Immersion and Invariance Based Adaptive Backstepping Control for Body-Fixed Hovering Over an Asteroid

Abstract

An adaptive control law is proposed in this paper for body-fixed hovering over an asteroid with an unknown gravity field and an unknown rotation rate. The unknown parameters and irregular shape of an asteroid make the hovering problem challenging. To facilitate the controller design, first, it is assumed that the required parameters are attainable, and then a body-fixed hovering controller is designed using the backstepping approach. Based on the immersion and invariance theory, an adaptive law is devised to estimate the unknown parameters in conjunction with the backstepping controller. To overcome the integrability obstacle arising in the adaptive law design, the regressor matrix is decomposed to two matrices: a Jacobian matrix and a non-Jacobian matrix, and an auxiliary matrix is introduced into the latter to form a Jacobian matrix.
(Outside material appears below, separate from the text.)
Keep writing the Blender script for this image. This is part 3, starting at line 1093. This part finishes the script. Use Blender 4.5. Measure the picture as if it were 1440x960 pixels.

Then, a bounded function is employed to dynamically scale the estimate errors and its dynamics is elaborately constructed to stabilize the system. A Lyaponuv function is constructed for the entire closed-loop system to achieve the stabilization conditions by LaSalle’s theorem, and the bounded scaling function much simplifies the analysis. Finally, numerical simulations demonstrate the effectiveness of the proposed control scheme.